Над кем или чем иронизирует Соловьев в этом произведении? Над Кантом? Над собой? Конечно, и над тем, и над другим. Над старым кё- нигсбергским профессором — за то, что дает возможность и место таким абсурдным суждениям. Над собой — за щегольство «образованностью», за то, что сам причастен к этим философским сюжетам. Но и то и другое — лишь шуточно-иронический фон, а объект пародирования — ходячая поверхностная интерпретация идей трансцендентальной философии, воспринимающейся и подвергающейся критике со стороны косной академической профессуры на уровне гимназического пустомыслия и зубоскальства. Такая интерпретация Канта — общее место в многочисленных гимназически-университетских руководствах, пособиях и учебниках по философии и истории философии, имеющих «догматиче-
251
ски популярную» направленность. Философ душевно страдал от всей этой учено-снобистской тупости, с которой встречался на каждом шагу, принадлежа, по существу, этой среде и постоянно в ней вращаясь. Не случайно из-под пера его вырывались эпиграммы, подобные этой:
Благонамеренный И грустный анекдот! Какие мерины Пасут теперь народ!
Ведь это не только о православных теологах или политиках, это и об «ученом и учащем» сословии. И хотя на первый взгляд кажется, что остроумный автоиронический ход стихотворения «Из письма» — это всего лишь комический способ извинения за то, что какое-то время автор не давал о себе знать адресату, где юмор призван оправдать и примирить, по существу, для человека, знакомого с предметом и писаниями относительно этого предмета самого Соловьева, содержание предстает более объемно, адресат (а поэт явно имеет в виду не только конкретное лицо), как раз к таким людям и относится.
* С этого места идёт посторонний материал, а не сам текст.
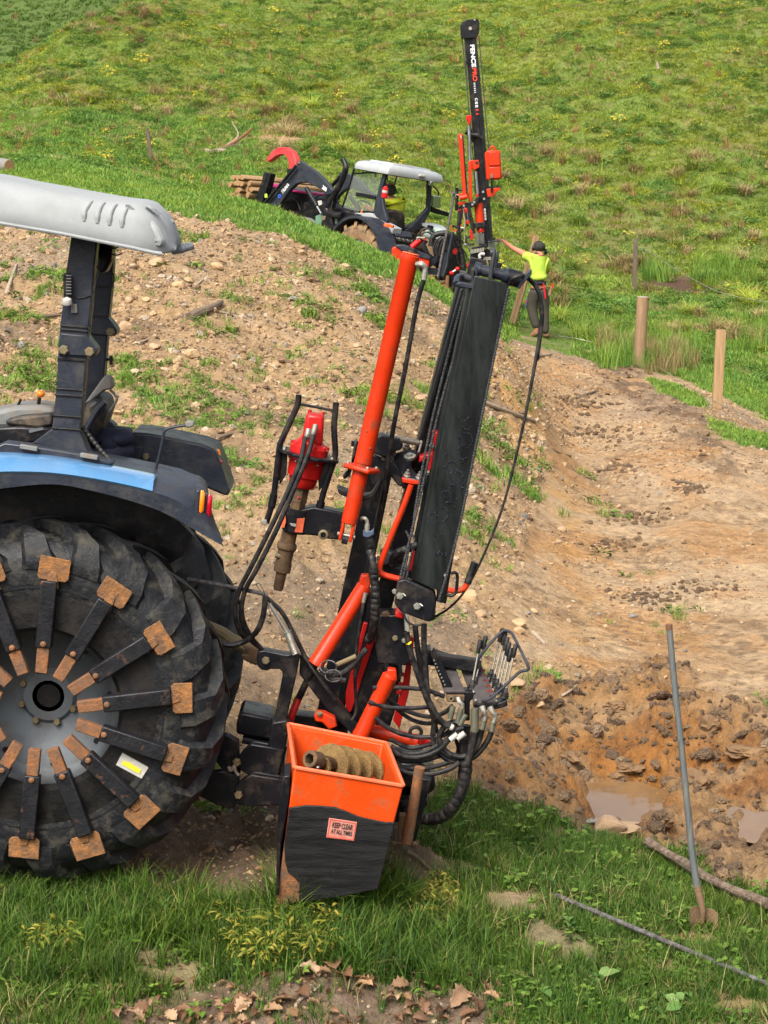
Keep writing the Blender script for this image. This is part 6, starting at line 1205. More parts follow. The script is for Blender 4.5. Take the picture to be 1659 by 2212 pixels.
# ------------------------------------------------------------------ people
def skin_mesh(name, nodes, edges, m, parent, sub=2):
    off = root_loc(parent); keys = list(nodes); me = bpy.data.meshes.new(name)
    me.from_pydata([tuple(Vector(nodes[k][0]) - off) for k in keys], [(keys.index(a), keys.index(b)) for a, b in edges], []); me.update()
    o = bpy.data.objects.new(name, me); COL.objects.link(o); o.parent = parent
    sm = o.modifiers.new('skin', 'SKIN'); sm.use_smooth_shade = True; sm.branch_smoothing = 0.4
    if not me.skin_vertices:
        bm = bmesh.new(); bm.from_mesh(me); bm.verts.layers.skin.verify(); bm.to_mesh(me); bm.free()
    for i, k in enumerate(keys):
        r_ = nodes[k][1]; r_ = r_ if isinstance(r_, tuple) else (r_, r_)
        me.skin_vertices[0].data[i].radius = r_; me.skin_vertices[0].data[i].use_root = (i == 0)
    ss = o.modifiers.new('sub', 'SUBSURF'); ss.levels = sub; ss.render_levels = sub
    me.materials.append(MATS[m]); return o
def worker():
    Y = 37.7; S = lambda x, y, dy=0.0: B6(x, y, Y + dy)
    g = ground_at(1165, 728, 30, 42); w = thing('person', 'person in lime shirt, dark trousers and ear defenders, arm stretched to the levers', 'person', tuple(S(960, 1830)))
    nodes = {'pelvis': (S(930, 1080), (0.11, 0.09)), 'waist': (S(940, 980), (0.10, 0.08)), 'chest': (S(930, 780), (0.13, 0.10)), 'neckbase': (S(940, 630), (0.09, 0.075)), 'neck': (S(945, 585), 0.055), 'headlo': (S(948, 560, 0.02), 0.07), 'headmid': (S(950, 515, 0.02), 0.09), 'headtop': (S(950, 465, 0.01), 0.065),
             'shl': (S(800, 655), 0.075), 'ell': (S(560, 525, 0.10), 0.042), 'fol': (S(480, 470, 0.14), 0.042), 'wrl': (S(412, 415, 0.16), 0.030), 'pal': (S(380, 400, 0.17), (0.036, 0.026)),
             'shr': (S(1055, 690, 0.03), 0.072), 'elr': (S(1060, 880, 0.2), 0.05), 'wrr': (S(960, 960, 0.34), 0.034), 'par': (S(930, 965, 0.38), 0.034),
             'hil': (S(870, 1150), 0.095), 'knl': (S(840, 1440, 0.03), 0.06), 'anl': (S(915, 1730, -0.02), 0.045), 'tol': (S(850, 1800, 0.10), 0.036),
             'hir': (S(1010, 1150), 0.095), 'knr': (S(1020, 1440, 0.02), 0.06), 'anr': (S(1040, 1750), 0.045), 'tor': (S(1050, 1815, 0.14), 0.036)}
    ed = [('pelvis', 'waist'), ('waist', 'chest'), ('chest', 'neckbase'), ('neckbase', 'neck'), ('neck', 'headlo'), ('headlo', 'headmid'), ('headmid', 'headtop'), ('chest', 'shl'), ('shl', 'ell'), ('ell', 'fol'), ('fol', 'wrl'), ('wrl', 'pal'), ('chest', 'shr'), ('shr', 'elr'), ('elr', 'wrr'), ('wrr', 'par'), ('pelvis', 'hil'), ('hil', 'knl'), ('knl', 'anl'), ('anl', 'tol'), ('pelvis', 'hir'), ('hir', 'knr'), ('knr', 'anr'), ('anr', 'tor')]
    body = skin_mesh('body', nodes, ed, 'skin', w)
    # fingers of the reaching hand curled over the guard rail
    for k in range(4):
        b0 = S(378 - 3 * k, 392 + 7 * k, 0.15 + 0.022 * k); mb = MB(); mb.tube([b0, b0 + Vector((-0.03, 0.004, 0.012 - 0.002 * k)), b0 + Vector((-0.05, 0.004, -0.012)), b0 + Vector((-0.038, 0.002, -0.034))], [0.011, 0.010, 0.009, 0.007], 8, 3); mb.build('finger', 'skin', body)
    b0 = S(385, 405, 0.13); mb = MB(); mb.tube([b0, b0 + Vector((-0.02, -0.01, -0.018)), b0 + Vector((-0.04, -0.004, -0.03))], [0.012, 0.011, 0.008], 8, 3); mb.build('thumb', 'skin', body)
    # ears and nose on the far side of the head
    mb = MB(); hc = S(950, 530, 0.02); mb.ball(hc + Vector((-0.02, 0.10, -0.02)), 0.014, 0.025, 0.022, 8, 6); mb.build('nose', 'skin', body)
    skin_mesh('shirt', {'c': (S(932, 790), (0.185, 0.17)), 'w': (S(940, 930), (0.172, 0.165)), 'h': (S(945, 1020), (0.182, 0.172)), 'n': (S(935, 670), (0.16, 0.13)), 't': (S(940, 612), (0.07, 0.06)), 'l': (S(820, 660), 0.098), 'l2': (S(755, 640, 0.03), 0.09), 'l3': (S(690, 628, 0.05), 0.083), 'r': (S(1040, 700), 0.10), 'r2': (S(1068, 790, 0.08), 0.085), 'r3': (S(1068, 850, 0.14), 0.08)},
              [('c', 'w'), ('w', 'h'), ('c', 'n'), ('n', 't'), ('n', 'l'), ('l', 'l2'), ('l2', 'l3'), ('n', 'r'), ('r', 'r2'), ('r2', 'r3')], 'lime_shirt', w)
    skin_mesh('collar', {'a': (S(938, 618), (0.082, 0.072)), 'b': (S(944, 590), (0.068, 0.062))}, [('a', 'b')], 'navy_cloth', w)
    skin_mesh('waistband', {'a': (S(940, 985), (0.176, 0.165)), 'b': (S(938, 1090), (0.182, 0.17))}, [('a', 'b')], 'navy_cloth', w)
    skin_mesh('trousers', {'p': (S(935, 1130), (0.19, 0.17)), 'q': (S(935, 1060), (0.178, 0.165)), 'l': (S(872, 1230), 0.138), 'l2': (S(838, 1420, 0.03), 0.108), 'l3': (S(880, 1600, 0), 0.086), 'l4': (S(918, 1725, -0.02), 0.074), 'r': (S(1005, 1230), 0.132), 'r2': (S(1016, 1430, 0.02), 0.10), 'r3': (S(1028, 1620), 0.082), 'r4': (S(1042, 1790), 0.068)},
              [('p', 'q'), ('p', 'l'), ('l', 'l2'), ('l2', 'l3'), ('l3', 'l4'), ('p', 'r'), ('r', 'r2'), ('r2', 'r3'), ('r3', 'r4')], 'trousers', w)
    for (a, b, c) in (((935, 1735, -0.02), (890, 1800, 0.0), (820, 1815, 0.10)), ((1045, 1770, 0), (1050, 1818, 0.03), (1075, 1830, 0.16))):
        skin_mesh('boot', {'a': (S(*a), 0.06), 'b': (S(*b), (0.062, 0.05)), 'c': (S(*c), (0.052, 0.04))}, [('a', 'b'), ('b', 'c')], 'boot_leather', w)
    mb = MB(); mb.ball(S(950, 505, 0.02), 0.106, 0.118, 0.092, 18, 12); mb.lathe(S(955, 520, 0.06), (0.1, 0.97, 0.1), [(0, 0.09), (0.10, 0.085), (0.12, 0.03)], 16); mb.build('cap', 'cap_cloth', w, smooth=80)
    skin_mesh('hair', {'a': (S(960, 545, 0.0), (0.085, 0.085)), 'b': (S(955, 575, -0.005), (0.07, 0.07))}, [('a', 'b')], 'dark_stick', w, 1)
    for x, y, dy in ((868, 525, 0.03), (1030, 580, 0.04)):
        mb = MB(); mb.lathe(S(x + (14 if x < 900 else -8), y, dy), (-1 if x < 900 else 1, 0, 0.1), [(0, 0.045), (0.02, 0.052), (0.04, 0.045), (0.05, 0.025)], 16); mb.build('ear_defender', 'black_paint', w)
    mb = MB(); mb.tube([S(868, 500, 0.03), S(890, 445, 0.02), S(950, 425, 0.02), S(1010, 465, 0.02), S(1035, 560, 0.03)], 0.011, 8); mb.build('headband', 'black_paint', w)
    mb = MB(); mb.tube([S(820, 1105, -0.1), S(930, 1120, -0.15), S(1100, 1085, -0.1)], 0.014, 6); mb.build('tool_belt', 'boot_leather', w)
    mb = MB(); mb.beam(S(1010, 1045, -0.15), S(1040, 1275, -0.15), 0.022, 0.015); mb.build('red_tool', 'extinguisher', w, bevel=0.004)
    mb = MB(); mb.beam(S(1150, 1050, -0.02), S(1105, 1220, -0.02), 0.035, 0.03, None, 0.02, 0.02); mb.build('red_pliers', 'extinguisher', w, bevel=0.004); mb = MB(); mb.beam(S(1112, 1090, -0.04), S(1095, 1230, -0.04), 0.05, 0.07); mb.build('tool_pouch', 'post_wood', w, bevel=0.008)
    mb = MB(); mb.beam(S(775, 1260, 0), S(735, 1410, 0), 0.03, 0.03); mb.build('hammer_handle', 'blue_clamp', w, bevel=0.004); mb = MB(); mb.beam(S(810, 1140, -0.02), S(790, 1240, -0.02), 0.03, 0.03); mb.build('hammer_head', 'chrome', w, bevel=0.004); mb = MB(); mb.beam(S(750, 1295, -0.01), S(742, 1325, -0.01), 0.025, 0.025); mb.build('hammer_band', 'extinguisher', w)
worker()
def driver():
    S = lambda x, y, a=0.3: ona(B5, x, y, a)
    d = thing('person', 'driver in yellow shirt sitting under the silver canopy of the far tractor', 'person', tuple(S(1120, 570, 0.25)))
    body = skin_mesh('body', {'p': (S(1125, 560, 0.25), (0.17, 0.13)), 'w': (S(1120, 520, 0.25), (0.16, 0.12)), 'c': (S(1105, 430, 0.3), (0.18, 0.12)), 'nb': (S(1098, 385, 0.3), 0.09), 'n': (S(1096, 370, 0.32), 0.06), 'h0': (S(1094, 350, 0.35), 0.08), 'h1': (S(1094, 325, 0.35), 0.10), 'h2': (S(1094, 305, 0.34), 0.06),
             'sl': (S(1045, 420, 0.3), 0.08), 'el': (S(985, 480, 0.45), 0.055), 'wl': (S(958, 475, 0.62), 0.04), 'hl': (S(945, 455, 0.68), 0.042), 'sr': (S(1160, 430, 0.3), 0.08), 'er': (S(1165, 490, 0.45), 0.055), 'wr': (S(1100, 485, 0.7), 0.04), 'kl': (S(1050, 560, 0.75), 0.085), 'fl': (S(1010, 620, 0.95), 0.06), 'kr': (S(1120, 580, 0.75), 0.085), 'fr': (S(1080, 640, 0.95), 0.06)},
              [('p', 'w'), ('w', 'c'), ('c', 'nb'), ('nb', 'n'), ('n', 'h0'), ('h0', 'h1'), ('h1', 'h2'), ('c', 'sl'), ('sl', 'el'), ('el', 'wl'), ('wl', 'hl'), ('c', 'sr'), ('sr', 'er'), ('er', 'wr'), ('p', 'kl'), ('kl', 'fl'), ('p', 'kr'), ('kr', 'fr')], 'skin', d)
    skin_mesh('shirt', {'w': (S(1125, 520, 0.2), (0.24, 0.17)), 'c': (S(1112, 440, 0.22), (0.26, 0.18)), 'n': (S(1100, 395, 0.3), (0.13, 0.11)), 'l': (S(1045, 425, 0.3), 0.11), 'l2': (S(990, 478, 0.42), 0.09), 'r': (S(1160, 435, 0.3), 0.11), 'r2': (S(1168, 490, 0.42), 0.08)}, [('w', 'c'), ('c', 'n'), ('n', 'l'), ('l', 'l2'), ('n', 'r'), ('r', 'r2')], 'yellow_shirt', d)
    skin_mesh('trousers', {'p': (S(1125, 575, 0.25), (0.19, 0.15)), 'kl': (S(1050, 565, 0.75), 0.10), 'fl': (S(1012, 625, 0.95), 0.075), 'kr': (S(1120, 585, 0.75), 0.10), 'fr': (S(1082, 645, 0.95), 0.075)}, [('p', 'kl'), ('kl', 'fl'), ('p', 'kr'), ('kr', 'fr')], 'trousers', d)
    skin_mesh('hair', {'a': (S(1098, 318, 0.33), 0.115), 'b': (S(1100, 350, 0.28), 0.11), 'c': (S(1112, 385, 0.22), (0.09, 0.05))}, [('a', 'b'), ('b', 'c')], 'cap_cloth', d)
    mb = MB(); mb.tube([S(1062, 330, 0.3), S(1070, 300, 0.3), S(1095, 293, 0.3), S(1118, 305, 0.3)], 0.014, 6); mb.build('headband', 'lime_shirt', d)
    mb = MB(); mb.ball(S(1122, 340, 0.3), 0.03, 0.06, 0.06, 10, 8); mb.build('ear_defender', 'black_paint', d)
    for k in range(4): b0 = S(943 - 3 * k, 452 + 5 * k, 0.70); mb = MB(); mb.tube([b0, b0 + FW * 0.03 + LT * 0.01, b0 + FW * 0.05 - UP * 0.02, b0 + FW * 0.03 - UP * 0.04], [0.013, 0.012, 0.011, 0.009], 6, 2); mb.build('finger', 'skin', body)
driver()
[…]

Сказать, что пространство и время представляют собою априорные формы чувственности познающего субъекта и этим ограничиться — означает, что надо принимать все следствия этого тезиса относительно как разлуки, так и тоски со скукой. Ироническая нелепость выводов, комизм вытекающих следствий из этого широко рекламируемого тезиса Канта, мудреца из мудрецов, призвана к тому — и это напрашивается совершенно естественно, — чтобы посмеяться над мудростью мнимой, над репутацией мудреца вряд ли заслуженной. Точь-в-точь как рассказ Диогена Лаэрция о старце Фалесе, которого старуха-служанка вывела наблюдать звезды, а он свалился в яму и стал звать о помощи, на что старуха ему сказала: «Что же, Фалес? Ты не видишь того, что под ногами, а надеешься познать то, что в небесах?» Приличный лишь обезьянам наивный реализм — точка зрения материализма на пространство и время как объективные формы существования материи — много выигрывает на фоне такого субъективно-призрачного понимания пространственно-временных структур.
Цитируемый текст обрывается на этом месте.